9.21.2007

i feel it all, i feel it all

S___ was sobbing. She stood by the phones with her long hair draping her face, and big, clear tears rolling down her cheeks, and her eyes and cheeks were rippling with clenched anguish. People were perplexed. She wouldn't talk much. I was perhaps the third or fourth staff person called to try to talk to her.

I got her to sit down with me to talk about why she was crying, and for a while, she wouldn't look me in the eyes. She couldn't speak more than half a sentence before her face would flush, and this mask of angry grief would stop her and she would quietly wail.

"I feel everything," she would say. "Why do I have to feel everything at once?" And her high forehead pinches and her fists dig into her thighs, and she bares her teeth, looking for all the world like a caged and cornered animal, a fiercely desperate thing lost in the world.

Slowly, furtively, I get her to talk about her loved ones--the ones that haven't hurt her. By talking, she detaches from the convulsing, consuming emotions. It's painfully slow. I almost have to teach her how to talk. A survivor of trauma and abuse can build the most intractable walls against all comers, no matter how genuinely honest, and the grip of her despair is far stronger than anything I can offer in a few short minutes at the end of my shift.

So it is all the more remarkable to me how the same creases of her face that define the deeply rooted and engulfing grief, can also echo the broad, bursting smile, and her glittering eyes are lost in cheekbones, laughter etched at the bridge of her nose and the dimples on the corners of her mouth.

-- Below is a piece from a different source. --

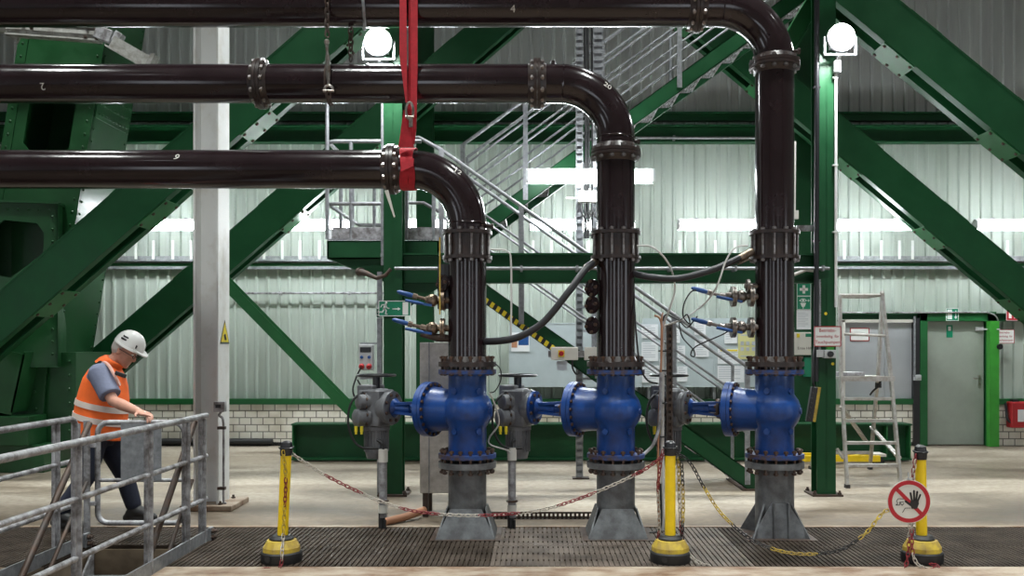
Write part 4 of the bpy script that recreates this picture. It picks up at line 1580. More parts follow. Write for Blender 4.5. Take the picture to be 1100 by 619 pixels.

I've already forgotten what her drug of choice was. She stayed for less than two weeks. She left and came back three times before she left for good. I have no idea where she is now, how she's doing. I'm not even sure I remember her name. But her face, and the way she went from falling-down-like-a-burning-house to glowing-like-a-newborn, especially when she talked about her fiance ("He always says the right thing. I wish you could meet him. He always knows exactly what to say"), these are things I can't forget, thankfully. Through her, I, too, feel everything.

Best,

paulmonster-cathartic

2 comments:

Lioness said...

I wonder how she's faring. Did you ever read The Neverending Story? For the sake of my point I'll assume you didn't, though I think you might have. The hero needs to walk past the Sphynxes and the only way he can survive it is if they deign to close their eyes, or else he'll be forever trapped in their gaze and their gaze holds all the knowledge of the world.

Knowing everything and feling evrything must be pretty much the same thing, no dfences, just an absolute consciousness of all incompatible with life. I hope she's found a way to turn some of it off.

paulmonster said...

Yes, I hope so too.

Saw the movie, 'Neverending Story' i don't know how many times. It's one of those watershed movies that are deeply influential in ways I can't begin to describe.

I agree with your point wholeheartedly. Every day seems to be a small negotiation with myself, as to whether this will be the day that I become trapped in the Sphinxes' gaze or not.